Esta es la mejor parte de la muy fértil y muy dichosa nota al pie de página y asegura que San Gregorio Palamas, teólogo ortodoxo, aconsejaba el procedimiento para que, con la ayuda de Dios por supuesto, los practicantes “hagan su mente impermeable e impenetrable a todo lo que les rodea. Se hallarán en disposición de envolverla como un rollo limpiamente cerrado en un sólido cilindro”. Nada mal, ¿eh?
El místico bizantino llamaba a ese estado hesychía, quietud, paz interior, según él “la inmovilidad de la mente y el mundo, olvido de lo que está abajo, iniciación en el conocimiento secreto de lo que está arriba”. El final de la cita es impagable: para San Gregorio Palamas, la hesychía era “el dejar a un lado los pensamientos por lo que es mejor que ellos”.[1] Uno siente que, al fin, alguien nos comprende.

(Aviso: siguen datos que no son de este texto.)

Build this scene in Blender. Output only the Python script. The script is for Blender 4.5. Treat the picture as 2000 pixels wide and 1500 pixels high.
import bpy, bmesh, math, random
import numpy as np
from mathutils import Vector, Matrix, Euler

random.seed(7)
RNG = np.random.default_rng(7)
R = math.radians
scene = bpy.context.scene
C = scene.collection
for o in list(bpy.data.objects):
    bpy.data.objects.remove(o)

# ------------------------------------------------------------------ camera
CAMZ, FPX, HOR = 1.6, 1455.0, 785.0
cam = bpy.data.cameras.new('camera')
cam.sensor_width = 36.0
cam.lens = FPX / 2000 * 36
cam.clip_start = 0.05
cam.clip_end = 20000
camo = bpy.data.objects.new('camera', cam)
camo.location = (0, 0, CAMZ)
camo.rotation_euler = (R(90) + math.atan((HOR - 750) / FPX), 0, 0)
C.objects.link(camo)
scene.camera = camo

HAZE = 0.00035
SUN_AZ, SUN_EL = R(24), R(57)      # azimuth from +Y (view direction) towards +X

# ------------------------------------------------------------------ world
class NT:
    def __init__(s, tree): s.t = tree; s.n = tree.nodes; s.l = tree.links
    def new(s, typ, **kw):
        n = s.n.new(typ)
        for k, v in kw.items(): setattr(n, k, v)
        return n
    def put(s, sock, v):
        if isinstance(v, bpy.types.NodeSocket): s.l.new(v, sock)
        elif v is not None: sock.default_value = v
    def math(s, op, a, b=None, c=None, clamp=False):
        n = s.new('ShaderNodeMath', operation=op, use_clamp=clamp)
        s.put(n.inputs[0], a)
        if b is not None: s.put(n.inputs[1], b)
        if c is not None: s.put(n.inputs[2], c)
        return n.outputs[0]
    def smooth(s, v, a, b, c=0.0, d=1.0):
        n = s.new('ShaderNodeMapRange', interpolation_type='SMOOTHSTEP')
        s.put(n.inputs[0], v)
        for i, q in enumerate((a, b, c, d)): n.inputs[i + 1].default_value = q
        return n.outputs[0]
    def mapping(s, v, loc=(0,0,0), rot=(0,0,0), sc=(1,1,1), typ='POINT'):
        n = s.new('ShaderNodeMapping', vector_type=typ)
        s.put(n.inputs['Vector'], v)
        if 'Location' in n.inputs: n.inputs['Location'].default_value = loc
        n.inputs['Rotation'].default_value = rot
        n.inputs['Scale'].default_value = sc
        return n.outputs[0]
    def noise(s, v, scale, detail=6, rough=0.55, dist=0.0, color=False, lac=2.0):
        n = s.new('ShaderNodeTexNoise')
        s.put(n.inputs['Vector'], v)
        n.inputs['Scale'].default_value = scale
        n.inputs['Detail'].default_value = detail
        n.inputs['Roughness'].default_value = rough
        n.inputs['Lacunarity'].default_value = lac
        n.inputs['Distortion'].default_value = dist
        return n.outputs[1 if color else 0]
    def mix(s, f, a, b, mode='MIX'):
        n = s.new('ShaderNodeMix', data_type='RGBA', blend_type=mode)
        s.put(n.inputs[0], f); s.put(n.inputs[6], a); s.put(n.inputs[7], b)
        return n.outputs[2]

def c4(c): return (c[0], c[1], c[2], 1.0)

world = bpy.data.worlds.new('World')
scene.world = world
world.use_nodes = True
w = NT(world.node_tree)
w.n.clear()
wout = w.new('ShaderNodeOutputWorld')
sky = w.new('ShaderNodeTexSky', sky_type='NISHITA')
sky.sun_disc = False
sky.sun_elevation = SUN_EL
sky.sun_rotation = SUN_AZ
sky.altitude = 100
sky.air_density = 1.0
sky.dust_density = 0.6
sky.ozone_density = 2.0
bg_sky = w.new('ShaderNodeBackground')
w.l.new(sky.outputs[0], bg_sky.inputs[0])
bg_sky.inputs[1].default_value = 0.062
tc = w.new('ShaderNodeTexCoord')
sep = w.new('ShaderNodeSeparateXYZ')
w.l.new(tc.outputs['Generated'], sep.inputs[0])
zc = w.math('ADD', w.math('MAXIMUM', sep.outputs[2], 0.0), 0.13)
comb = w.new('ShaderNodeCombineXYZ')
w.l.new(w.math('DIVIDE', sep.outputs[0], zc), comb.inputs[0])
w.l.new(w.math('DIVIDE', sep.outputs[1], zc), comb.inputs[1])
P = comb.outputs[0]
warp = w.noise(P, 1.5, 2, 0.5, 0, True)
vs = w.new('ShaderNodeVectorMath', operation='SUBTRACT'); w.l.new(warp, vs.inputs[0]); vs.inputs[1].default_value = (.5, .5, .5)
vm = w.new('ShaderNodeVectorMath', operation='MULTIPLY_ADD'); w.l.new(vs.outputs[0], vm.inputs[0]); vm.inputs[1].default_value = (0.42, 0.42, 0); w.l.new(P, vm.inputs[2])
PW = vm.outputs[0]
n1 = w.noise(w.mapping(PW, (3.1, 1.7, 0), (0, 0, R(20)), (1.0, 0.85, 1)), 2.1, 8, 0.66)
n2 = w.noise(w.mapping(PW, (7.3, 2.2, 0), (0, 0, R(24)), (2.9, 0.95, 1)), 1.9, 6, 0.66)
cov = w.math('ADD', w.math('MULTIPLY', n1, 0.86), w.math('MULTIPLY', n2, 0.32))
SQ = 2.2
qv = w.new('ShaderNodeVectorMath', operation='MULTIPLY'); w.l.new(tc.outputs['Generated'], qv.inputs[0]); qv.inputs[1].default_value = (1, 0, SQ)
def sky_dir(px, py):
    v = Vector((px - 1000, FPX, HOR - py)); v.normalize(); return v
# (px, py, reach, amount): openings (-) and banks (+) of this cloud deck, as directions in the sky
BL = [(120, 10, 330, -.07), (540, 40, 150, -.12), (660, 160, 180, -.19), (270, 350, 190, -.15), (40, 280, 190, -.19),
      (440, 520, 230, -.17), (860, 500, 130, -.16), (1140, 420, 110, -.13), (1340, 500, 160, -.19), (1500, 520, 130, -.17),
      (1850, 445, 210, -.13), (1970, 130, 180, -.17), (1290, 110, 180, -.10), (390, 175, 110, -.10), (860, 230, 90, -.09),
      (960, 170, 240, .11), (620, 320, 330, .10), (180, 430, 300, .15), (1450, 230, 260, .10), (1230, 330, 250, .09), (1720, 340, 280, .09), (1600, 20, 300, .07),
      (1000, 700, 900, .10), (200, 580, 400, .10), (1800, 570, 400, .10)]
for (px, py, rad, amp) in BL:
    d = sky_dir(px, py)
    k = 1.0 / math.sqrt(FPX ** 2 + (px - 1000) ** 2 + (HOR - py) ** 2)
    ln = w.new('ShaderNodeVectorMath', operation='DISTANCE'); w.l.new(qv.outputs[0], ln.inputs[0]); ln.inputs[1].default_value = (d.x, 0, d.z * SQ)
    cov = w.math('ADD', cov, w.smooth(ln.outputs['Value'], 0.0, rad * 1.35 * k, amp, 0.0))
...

Escribió un tal Peter Thompson en el obituario de James Cowan: “es el gran escritor australiano del que nunca has oído hablar”. Ahora ya sabés.
Pablo Cingolani
Laderas de Aruntaya, 28 de abril de 2021
[1] Las negritas son mías. Debo decir que es una nota al pie de página demasiado trivial y escueta en un texto que homenajea a un cultor genial de las mismas. Los hados sabrán perdonar mi falta de delicadeza. Sin embargo, deben saber que incluí esta estrecha nota al pie de página porque no podía concebir no incluir una por lo ya dicho. Sepan que así parezca poca cosa, la introduje con mucho cariño y devoción por el señor Cowan.